One review I read suggested that the anti-Semitism and racism within the novel was greatly off-putting. I won't lie, it can be a tricky read if you're not used to it. However, you have to remember that the novel is set in 1848. As a connoisseur of Victorian fiction, the discrimination didn't bother me so much. It's a representation of the times and to ignore it would remove realism from the book. Another criticism seemed to be Sophia's attitude towards Minna, which is derogatory even as their relationship progresses. I would argue that it's a good representation of character and shows the difficulty of shedding prior opinions after getting to know someone. But it's also actually refreshing - Sophia recognises the negative qualities of Minna as much as she recognises that their lives are now inexorably entwined.

A warning here: anybody looking for explicit lesbianism within this novel will be disappointed. Remember, it was written in 1936, not exactly a flowering period in the acceptance of homosexuality. However, the signs are definitely there. The odd kiss is mentioned, the fact that Sophia and Minna share a bed is made clear. Perhaps one of the greatest qualities of this book is that it demonstrates a connection between the two women without saying anything overly inflammatory which would've hurt the publication of the book. You're forced to read between the lines and, with Warner's luscious prose, it's not a chore to need to do that.

There is one practical point for readers which I feel I should mention. The novel is just over three hundred pages long and split into five parts. However, within the parts there are no breaks, just continuous prose. As someone who pauses a lot when reading I found this difficult to engage with, especially because I desperately wanted to carry on reading. I understand the logic in relation to this particular novel: everything is interconnected and the flowing prose gives the impression of life drifting by. It's overall a very absorbing text, but that may not be a great thing if you've got something else to do!

A couple of my favourite scenes, just to finish. The novel opens with Sophia taking her children to be hung by their ankles over a kiln in the belief that it will heal their ills.
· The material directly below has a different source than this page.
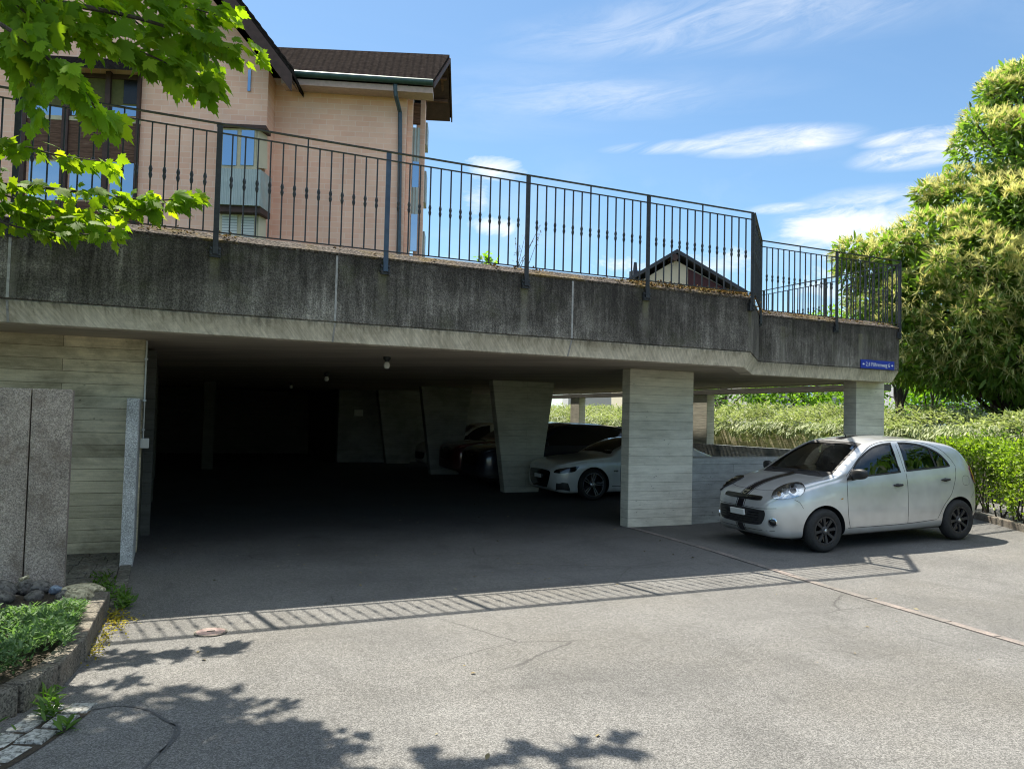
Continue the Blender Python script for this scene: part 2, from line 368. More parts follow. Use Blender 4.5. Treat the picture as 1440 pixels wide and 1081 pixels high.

However ridiculous that concept may seem now, the scene is bizarre, intimidating and beautifully crafted. Later, during her first meeting with Minna, Sophia hears a story about her hostess's childhood in Lithuania. The vividness of that tale would've made the book worth reading had nothing else stood out. As it is, though, I can barely find fault with it.

I do believe some people would struggle with the style and the fact that so much happens so quickly. Admittedly, this book isn't for everyone. Even so, I can't wait to read it again. I get the feeling that I'll enjoy it even more the second time around.

This book was read for the LGBT Book Challenge 2011 (see sidebar for details).

Summer Will Show is available here.

Learn more about Sylvia Townsend Warner here.


Annie said...

I haven't read anything by STW but I do have a volume of her diaries on my shelf which I picked up cheaply years ago and then never got round to reading. From what you say I think I might appreciate reading those first and getting to know something about the lady before trying her fiction. It would, however, be interesting to read this having recently finished a re-read of 'Daniel Deronda' with what sounds as if it is a very different approach to Victorian Jews.

CharmedLassie said...

Diaries certainly sound like something I'd be interested in!

I'm going to admit to something terrible for a self-professed Victorianist - I've never reader Daniel Deronda! I may need to add it to the list of George Eliot stuff to get stuck into. At the moment I've got Scenes of Clerical Life and The Mill on the Floss gazing reproachfully at me from my bookcase.